The Fiscal Council considers that the baseline scenario of the summer forecast describes the growth outlook of the Estonian economy with sufficient reliability. However, the Fiscal Council has a different estimate from the Ministry of Finance for the output gap, which is the difference between the actual and potential levels of the economy, and the source of the difference is how shocks to the Estonian economy and high inflation have impacted the output gap.

The output gap is an important element of the national fiscal rules for assessing how much of the budget deficit comes from the weak cyclical position of the economy. The Fiscal Council considers that the negative output gap may be smaller than that calculated by the Ministry of Finance, and so the structural deficit may be larger.

Estonia escaped the excessive deficit procedure of the European Union this spring, and the government made efforts in the supplementary budget for 2024 to do so again next spring. The supplementary budget can in consequence be seen to have been the correct decision, and it is shown by the summer forecast to have been necessary in order to keep the deficit within the permitted limits. Avoiding the excessive deficit procedure was important for keeping the costs of borrowing down and for not losing any ownership in setting the fiscal adjustment path.

Regrettably the baseline scenario shows Estonia’s budget deficit being too large once again from 2025 under both the European Union’s fiscal rules and the national ones. The Fiscal Council considers that the majority of the current budget deficit in Estonia is structural and so is permanent in nature and will not be reduced simply by a recovery in growth in the economy, and so it will require deliberate policy decisions to be taken about how to align the revenues and expenditures of the state better.

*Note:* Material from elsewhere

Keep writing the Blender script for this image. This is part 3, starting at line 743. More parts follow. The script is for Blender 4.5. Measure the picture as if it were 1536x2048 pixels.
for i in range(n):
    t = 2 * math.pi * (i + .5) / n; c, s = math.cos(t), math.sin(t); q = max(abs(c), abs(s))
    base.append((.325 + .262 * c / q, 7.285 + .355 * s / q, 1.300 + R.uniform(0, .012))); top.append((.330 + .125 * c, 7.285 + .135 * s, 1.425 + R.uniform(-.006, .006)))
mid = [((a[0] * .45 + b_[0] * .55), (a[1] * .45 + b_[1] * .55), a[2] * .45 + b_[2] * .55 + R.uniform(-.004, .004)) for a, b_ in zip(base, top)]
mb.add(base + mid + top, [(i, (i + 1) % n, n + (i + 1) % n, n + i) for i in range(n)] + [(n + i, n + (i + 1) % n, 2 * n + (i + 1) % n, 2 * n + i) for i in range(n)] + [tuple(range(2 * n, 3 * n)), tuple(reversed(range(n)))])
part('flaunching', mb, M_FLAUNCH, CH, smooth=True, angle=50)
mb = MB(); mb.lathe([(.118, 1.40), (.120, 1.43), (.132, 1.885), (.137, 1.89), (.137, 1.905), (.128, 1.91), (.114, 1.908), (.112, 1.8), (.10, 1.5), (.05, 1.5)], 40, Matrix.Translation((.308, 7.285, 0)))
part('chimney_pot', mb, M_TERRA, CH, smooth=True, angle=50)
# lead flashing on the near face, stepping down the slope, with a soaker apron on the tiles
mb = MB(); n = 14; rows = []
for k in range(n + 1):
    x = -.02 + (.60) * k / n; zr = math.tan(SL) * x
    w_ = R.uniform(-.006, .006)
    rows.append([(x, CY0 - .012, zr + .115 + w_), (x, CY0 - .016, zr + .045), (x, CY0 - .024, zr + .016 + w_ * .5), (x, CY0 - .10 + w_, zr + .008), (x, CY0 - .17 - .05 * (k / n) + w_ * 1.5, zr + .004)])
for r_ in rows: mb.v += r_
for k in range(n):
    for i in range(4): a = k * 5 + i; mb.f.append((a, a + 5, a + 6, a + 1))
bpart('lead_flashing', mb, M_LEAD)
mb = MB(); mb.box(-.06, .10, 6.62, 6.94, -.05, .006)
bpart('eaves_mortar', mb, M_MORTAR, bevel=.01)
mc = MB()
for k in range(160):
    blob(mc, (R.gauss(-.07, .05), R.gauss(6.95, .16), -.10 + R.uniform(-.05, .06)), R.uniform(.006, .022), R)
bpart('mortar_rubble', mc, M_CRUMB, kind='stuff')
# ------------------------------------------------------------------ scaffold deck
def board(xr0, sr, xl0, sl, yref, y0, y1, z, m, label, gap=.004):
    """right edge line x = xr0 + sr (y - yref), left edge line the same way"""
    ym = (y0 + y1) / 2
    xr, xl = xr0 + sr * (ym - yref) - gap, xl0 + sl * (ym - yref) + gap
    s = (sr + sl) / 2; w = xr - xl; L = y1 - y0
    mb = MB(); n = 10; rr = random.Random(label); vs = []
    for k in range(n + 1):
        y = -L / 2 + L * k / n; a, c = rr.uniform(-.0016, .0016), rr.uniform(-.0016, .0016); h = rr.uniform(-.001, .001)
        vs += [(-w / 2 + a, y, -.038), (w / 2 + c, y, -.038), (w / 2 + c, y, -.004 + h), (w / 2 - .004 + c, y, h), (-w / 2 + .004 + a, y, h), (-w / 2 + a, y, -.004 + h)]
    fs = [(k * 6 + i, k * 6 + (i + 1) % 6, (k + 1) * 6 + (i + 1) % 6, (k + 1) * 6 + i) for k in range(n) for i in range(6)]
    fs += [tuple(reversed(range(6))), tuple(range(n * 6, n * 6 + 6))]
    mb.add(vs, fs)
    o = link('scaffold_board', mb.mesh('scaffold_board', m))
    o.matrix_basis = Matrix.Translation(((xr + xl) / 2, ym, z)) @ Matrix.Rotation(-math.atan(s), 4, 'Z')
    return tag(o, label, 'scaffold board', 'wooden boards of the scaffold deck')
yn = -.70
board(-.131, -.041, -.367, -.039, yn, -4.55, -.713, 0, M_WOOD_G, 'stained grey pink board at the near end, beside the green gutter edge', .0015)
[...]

This makes it important that the government continues to improve public finances this autumn by taking decisions that will permanently improve the budgetary position.

The Fiscal Council finds that the government does not have much spending room this autumn to cover new expenditures, including possible increases in spending on defence, if the measures described in the coalition agreement are not supplemented with additional revenues or cuts in expenditures. The Ministry of Finance estimates that the structural budget deficit will already reach close to 1% of GDP under current assumptions. Planning a structural deficit that is larger than 1% of GDP would be a breach of the national fiscal rules.

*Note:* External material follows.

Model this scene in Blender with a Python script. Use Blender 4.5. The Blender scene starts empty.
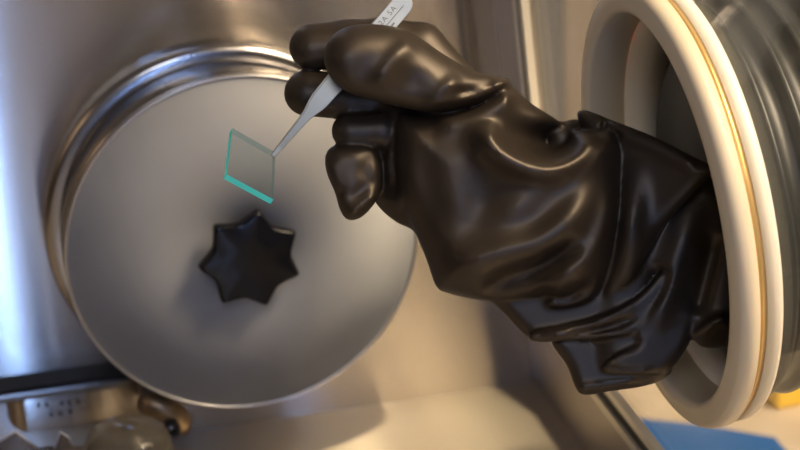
import bpy, bmesh, math, random
import numpy as np
from mathutils import Vector, Matrix

random.seed(7)
SC = bpy.context.scene
COL = SC.collection

# ------------------------------------------------------------------ camera pose
M = np.array([[0.97102154, -0.23501421, -0.04342218],
              [-0.12612846, -0.34960288, -0.92836924],
              [0.20299944, 0.9069433, -0.36911391]])      # rows: right, down, forward
S = 1.33
CAM = np.array([-0.28356669, -0.95069129, 0.48823146]) * S
F = 2015.77

def rayd(x, y):
    return M.T @ np.array([(x - 400) / F, (y - 225) / F, 1.0])

def on_plane(x, y, p, n):
    r = rayd(x, y); n = np.array(n, float)
    t = np.dot(np.array(p) - CAM, n) / np.dot(r, n)
    return CAM + t * r

# ------------------------------------------------------------------ helpers
def link(o, parent=None):
    COL.objects.link(o)
    if parent is not None:
        o.parent = parent
    return o

def tag(o, label=None, cat=None, group=None, kind=None):
    if label: o['label'] = label
    if cat: o['category'] = cat
    if group: o['group'] = group
    if kind: o['kind'] = kind
    return o

def mesh_obj(name, verts, faces, mat, parent=None, smooth=True, mats=None, mat_idx=None):
    me = bpy.data.meshes.new(name)
    me.from_pydata([tuple(map(float, v)) for v in verts], [], [tuple(f) for f in faces])
    for m_ in (mats or [mat]):
        me.materials.append(m_)
    if mat_idx is not None:
        me.polygons.foreach_set('material_index', mat_idx)
    me.polygons.foreach_set('use_smooth', [smooth] * len(me.polygons))
    bm = bmesh.new(); bm.from_mesh(me)
    bmesh.ops.recalc_face_normals(bm, faces=bm.faces)
    bm.to_mesh(me); bm.free()
    me.update()
    return link(bpy.data.objects.new(name, me), parent)

def set_origin(o, loc):
    """shift a top-level mesh so that its origin is at loc"""
    loc = Vector(loc)
    o.data.transform(Matrix.Translation(-loc)); o.location = loc

def empty(name, loc=(0, 0, 0)):
    o = bpy.data.objects.new(name, None); o.location = loc
    o.empty_display_size = .02
    return link(o)

def adopt(o, root):
    """keep world-space mesh data, hang it below root (root is only translated)"""
    o.parent = root
    o.data.transform(Matrix.Translation(-root.location))
    return o

def bevel(o, w, seg=2, ang=0.6):
    b = o.modifiers.new('bevel', 'BEVEL'); b.width = w; b.segments = seg
    b.limit_method = 'ANGLE'; b.angle_limit = ang
    return o

def hexa(b, t):
    """box from 4 bottom and 4 top corners"""
    v = list(b) + list(t)
    f = [(0, 1, 2, 3), (7, 6, 5, 4)] + [(i, (i + 1) % 4, 4 + (i + 1) % 4, 4 + i) for i in range(4)]
    return v, f

def box(x0, x1, y0, y1, z0, z1):
    return hexa([(x0, y0, z0), (x1, y0, z0), (x1, y1, z0), (x0, y1, z0)],
                [(x0, y0, z1), (x1, y0, z1), (x1, y1, z1), (x0, y1, z1)])

def lathe(profile, cen, axis, u, v, n=128, closed=True):
    """profile: list of (radius, offset along axis)"""
    cen, axis, u, v = map(np.array, (cen, axis, u, v))
    vs, fs = [], []
    for (r, o) in profile:
        for k in range(n):
            a = 2 * math.pi * k / n
            vs.append(cen + axis * o + r * (math.cos(a) * u + math.sin(a) * v))
    m = len(profile)
    for i in range(m if closed else m - 1):
        j = (i + 1) % m
        for k in range(n):
            l = (k + 1) % n
            fs.append((i * n + k, i * n + l, j * n + l, j * n + k))
    if not closed:
        fs.append(tuple(range(n))[::-1]); fs.append(tuple((m - 1) * n + k for k in range(n)))
    return vs, fs

def arc(cx, cy, r, a0, a1, n=6):
    return [(cx + r * math.cos(math.radians(a0 + (a1 - a0) * i / n)),
             cy + r * math.sin(math.radians(a0 + (a1 - a0) * i / n))) for i in range(n + 1)]

# ------------------------------------------------------------------ materials
def mat(name, color, rough=.5, metal=0., spec=.5, aniso=0., tangent=None, coat=0., sub=0.):
    m = bpy.data.materials.new(name); m.use_nodes = True
    b = m.node_tree.nodes['Principled BSDF']
    b.inputs['Base Color'].default_value = (*color, 1)
    b.inputs['Roughness'].default_value = rough
    b.inputs['Metallic'].default_value = metal
    b.inputs['Specular IOR Level'].default_value = spec
    b.inputs['Anisotropic'].default_value = aniso
    b.inputs['Coat Weight'].default_value = coat
    if sub:
        b.inputs['Subsurface Weight'].default_value = sub
        b.inputs['Subsurface Scale'].default_value = .004
    if tangent is not None:
        if isinstance(tangent, str):
            t = m.node_tree.nodes.new('ShaderNodeTangent'); t.direction_type = 'RADIAL'; t.axis = tangent
            m.node_tree.links.new(t.outputs[0], b.inputs['Tangent'])
        else:
            c = m.node_tree.nodes.new('ShaderNodeCombineXYZ')
            for i in range(3): c.inputs[i].default_value = tangent[i]
            m.node_tree.links.new(c.outputs[0], b.inputs['Tangent'])
    return m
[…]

The Fiscal Council would not be in favour of the national fiscal rules that were reintroduced in 2024 being loosened even further. The current rules are as loose as it is possible for them to be. Slackening the rules further would mean that Estonia as a small and open economy would not have sufficient buffers under the reformed EU fiscal requirements, and the Estonian state finances may then be permanently derailed from their track of long-term sustainability.